As The Crown ends a gap arises. A tragi-comedy on a dysfunctional family, anyone? | Martha Gill

by
Martha Gill
from US news | The Guardian on (#6GA20)
The daily lives of the current crop of liberal-minded royals could prove a prime target for the right writer

Restraint is probably the mark of the true artist, but still it seems odd that Peter Morgan has chosen to end The Crown, which returns this week, in the mid-00s, thereby missing out a bonanza of royal plot points. He has, after all, spent five seasons spinning gold out of the familiar and the tangential, and at times you felt the material strain ever so slightly: an entire episode on Mohamed Al-Fayed, Dodi Fayed's father; stretches that are just deer drinking from streams or Anne showjumping; and an appearance, coming up soon, of the ghost of Diana.

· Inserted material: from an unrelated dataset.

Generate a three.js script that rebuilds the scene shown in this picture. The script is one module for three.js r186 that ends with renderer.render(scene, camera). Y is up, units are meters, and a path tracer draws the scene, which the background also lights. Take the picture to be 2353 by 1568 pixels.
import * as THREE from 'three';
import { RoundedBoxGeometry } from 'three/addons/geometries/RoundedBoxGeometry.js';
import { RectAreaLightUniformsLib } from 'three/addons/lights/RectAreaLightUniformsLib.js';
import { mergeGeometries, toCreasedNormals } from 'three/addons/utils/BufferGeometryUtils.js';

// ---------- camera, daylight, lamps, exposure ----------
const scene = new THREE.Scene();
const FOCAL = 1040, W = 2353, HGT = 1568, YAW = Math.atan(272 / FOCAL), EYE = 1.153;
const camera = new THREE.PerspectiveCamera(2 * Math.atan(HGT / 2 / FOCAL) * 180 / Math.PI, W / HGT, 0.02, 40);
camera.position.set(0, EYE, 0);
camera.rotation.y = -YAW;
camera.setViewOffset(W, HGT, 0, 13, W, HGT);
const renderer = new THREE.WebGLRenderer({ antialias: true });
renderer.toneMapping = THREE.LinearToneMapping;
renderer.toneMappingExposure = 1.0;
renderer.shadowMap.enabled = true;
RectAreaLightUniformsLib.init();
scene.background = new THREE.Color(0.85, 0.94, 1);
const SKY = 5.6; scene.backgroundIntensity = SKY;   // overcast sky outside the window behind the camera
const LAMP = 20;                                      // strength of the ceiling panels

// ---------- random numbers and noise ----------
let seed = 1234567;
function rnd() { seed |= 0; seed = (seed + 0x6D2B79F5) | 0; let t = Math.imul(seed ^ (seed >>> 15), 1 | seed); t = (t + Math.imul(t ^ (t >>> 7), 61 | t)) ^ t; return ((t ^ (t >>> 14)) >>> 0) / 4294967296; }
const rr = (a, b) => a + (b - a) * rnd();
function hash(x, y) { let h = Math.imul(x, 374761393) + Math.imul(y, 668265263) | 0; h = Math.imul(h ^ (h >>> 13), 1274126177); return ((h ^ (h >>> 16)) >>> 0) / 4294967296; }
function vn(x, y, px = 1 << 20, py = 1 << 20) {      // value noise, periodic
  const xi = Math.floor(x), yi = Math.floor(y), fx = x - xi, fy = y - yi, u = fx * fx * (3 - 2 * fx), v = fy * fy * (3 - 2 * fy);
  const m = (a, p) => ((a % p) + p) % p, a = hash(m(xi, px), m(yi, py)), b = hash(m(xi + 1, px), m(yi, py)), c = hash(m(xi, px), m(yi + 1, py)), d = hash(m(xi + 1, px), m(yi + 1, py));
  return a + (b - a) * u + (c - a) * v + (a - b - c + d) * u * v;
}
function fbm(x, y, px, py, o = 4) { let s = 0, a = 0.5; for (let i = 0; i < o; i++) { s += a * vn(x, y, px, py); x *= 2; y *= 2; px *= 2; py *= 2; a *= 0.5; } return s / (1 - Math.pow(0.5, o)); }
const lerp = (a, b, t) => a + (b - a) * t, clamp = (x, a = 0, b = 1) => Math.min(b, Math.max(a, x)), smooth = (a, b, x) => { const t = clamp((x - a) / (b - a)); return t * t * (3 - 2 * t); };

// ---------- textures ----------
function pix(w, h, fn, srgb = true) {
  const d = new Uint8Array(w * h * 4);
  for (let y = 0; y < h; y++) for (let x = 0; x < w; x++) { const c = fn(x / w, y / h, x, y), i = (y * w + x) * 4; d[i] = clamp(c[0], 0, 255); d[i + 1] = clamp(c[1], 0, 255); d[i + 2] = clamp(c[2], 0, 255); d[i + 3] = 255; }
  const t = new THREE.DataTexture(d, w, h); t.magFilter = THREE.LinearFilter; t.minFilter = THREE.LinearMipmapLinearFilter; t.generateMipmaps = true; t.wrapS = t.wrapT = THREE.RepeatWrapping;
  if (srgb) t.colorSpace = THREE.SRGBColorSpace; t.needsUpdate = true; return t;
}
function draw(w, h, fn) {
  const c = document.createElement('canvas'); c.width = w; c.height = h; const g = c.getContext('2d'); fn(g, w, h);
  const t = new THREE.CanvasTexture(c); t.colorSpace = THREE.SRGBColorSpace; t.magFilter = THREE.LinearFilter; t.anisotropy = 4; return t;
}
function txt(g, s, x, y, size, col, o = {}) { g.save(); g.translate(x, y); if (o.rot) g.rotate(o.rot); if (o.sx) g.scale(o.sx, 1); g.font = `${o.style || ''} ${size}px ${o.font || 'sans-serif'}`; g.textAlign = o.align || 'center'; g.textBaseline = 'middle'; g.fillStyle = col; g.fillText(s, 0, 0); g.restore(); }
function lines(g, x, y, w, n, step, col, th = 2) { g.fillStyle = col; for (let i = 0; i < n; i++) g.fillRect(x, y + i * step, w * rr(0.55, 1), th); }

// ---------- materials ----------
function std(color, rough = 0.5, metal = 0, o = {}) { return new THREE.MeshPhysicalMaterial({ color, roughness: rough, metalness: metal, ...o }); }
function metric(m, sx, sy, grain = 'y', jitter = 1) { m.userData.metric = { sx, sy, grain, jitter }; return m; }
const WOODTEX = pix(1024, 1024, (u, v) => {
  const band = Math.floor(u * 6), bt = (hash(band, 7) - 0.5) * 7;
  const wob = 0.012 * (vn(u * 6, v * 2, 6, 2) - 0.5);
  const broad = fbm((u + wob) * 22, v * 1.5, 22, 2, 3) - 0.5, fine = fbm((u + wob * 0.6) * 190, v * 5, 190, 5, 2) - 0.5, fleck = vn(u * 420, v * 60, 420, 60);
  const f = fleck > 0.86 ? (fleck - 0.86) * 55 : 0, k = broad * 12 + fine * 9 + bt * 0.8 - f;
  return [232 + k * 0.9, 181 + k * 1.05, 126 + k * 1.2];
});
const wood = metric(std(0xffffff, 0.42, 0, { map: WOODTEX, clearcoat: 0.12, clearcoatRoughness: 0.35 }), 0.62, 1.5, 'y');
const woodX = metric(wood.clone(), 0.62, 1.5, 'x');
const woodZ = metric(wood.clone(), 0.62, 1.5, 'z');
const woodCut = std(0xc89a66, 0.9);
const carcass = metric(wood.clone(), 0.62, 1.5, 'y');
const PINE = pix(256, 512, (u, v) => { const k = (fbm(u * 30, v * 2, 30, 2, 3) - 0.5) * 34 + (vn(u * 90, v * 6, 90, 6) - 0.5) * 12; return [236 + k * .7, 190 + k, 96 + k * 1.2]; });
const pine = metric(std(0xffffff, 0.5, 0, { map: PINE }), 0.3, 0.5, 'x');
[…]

But how rich in drama the past two decades have been! The show will end, for example, before Meghan and Harry emerge, a duo that could quite easily sustain an entire season alone. It will miss two royal weddings, phone hacking and the succession, as supervised by Liz Truss. And think what Morgan could have done with Prince Andrew's fateful Newsnight interview (I would like to watch the scene in which he decides to accept the invitation, encouraged - or not - by his aides).